写真6:プロトタイピングは、デザインシンキングにおける重要なプロセスの1つ

 ここがLeifer教授のいう「具体的なモノ」を作る過程になる。実際なら動作する機械を作ったりプログラムを開発したりするわけだ。今回は、人形を並べたりするだけだったが、それでも「それならこうしたほうが良い」といったアイデアが出てくるなど、可視化の効果が見て取れた。付箋紙を使ったアイデア出しの過程より、参加者はみな楽しそうでもあった。

(10)各チームの解決策を、それぞれが発表する。

 以上で今回のアイデアソンは終了である。もちろん、SDGsというテーマの大きさに起因する背景情報の不足や、3時間という短さから、すべてのチームが各プロセスを順調に進められたわけではない。時間切れという場面も散見された。

 それでも今回の参加者のプロフィールからすれば、「意見を飲み込む」ような風潮はないだろうから、様々な意見が出され、それぞれが刺激を受けながら議論が進んだようである。各チームについたファシリテーターの存在も大きいのだろう。

個人のアイデアを組織の創造力に変える

 いかがだっただろうか。アイデアソン終了後、参加者の何人かに尋ねたところ「これまで体験したことがない議論の進め方だった。今後も利用していきたい」と同じ感想を口にした。あるベンチャー企業の創業者は「普段は事業計画に沿って行動しているが、もっと考えるべき要素があることが、様々なアイデアや意見から気付かされた」とも話す。

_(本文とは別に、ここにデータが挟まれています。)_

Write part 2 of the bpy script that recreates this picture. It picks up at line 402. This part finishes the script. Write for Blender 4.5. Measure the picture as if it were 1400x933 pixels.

 今回のWorkshopをホストした米SAPグローバルイノベーションオフィスの坪田駆プリンシパルは、デザインシンキングについて、「目的思考に切り替えることが重要だ。イノベーションは、問題を発見するための創造力と、その解決策を具体化する実行力のかけ算で生まれる。デザインシンキングは創造力を高めるためにある」と説明する。

 デジタルトランスフォーメーションへの取り組みは、現状の課題解決もさることながら、テクノロジーの発展を見越して将来の課題解決も視野に入れなければならない。加えて、グローバル展開を図ろうとすれば、地域の特異性なども考慮する必要がある。実際のデザインシンキングでは、こうした点を現地調査なども実施ながら時間をかけて深掘りするという。

 SAPのデザインシンキングでは、付箋紙を使ったアイデア出しやペルソナの設定など、普段も利用しているかもしれないツールや手法もあれば、絵はがきを書いたりプロトタイプを作成したりと興味深い手法もあった。

 また思考のプロセスとして、現状認識から始め、目標とする“あるべき姿”を考えることで未来にまで目線を高めた後に、実際に事業として貢献できる具体的な解決策へ落とし込むという仕組みも盛り込まれている。

 SAPに限らず、デザインシンキングの思想や、そのための方法論などを採り入れている欧米企業は少なくないし、SAP同様に、それを支援するためのサービスを手がける企業も増えている。

 いずれも導入すれば即成功するというツールではないし、Workshopでは見られたかった組織への定着を図るための取り組みも不可欠だ。だが、デジタルトランスフォーメーション時代の組織を生み出すには、より具体的な共通認識と、それを形作るためのプロセス、そしてそれらの牽引者が必要なことは、否定できないだろう。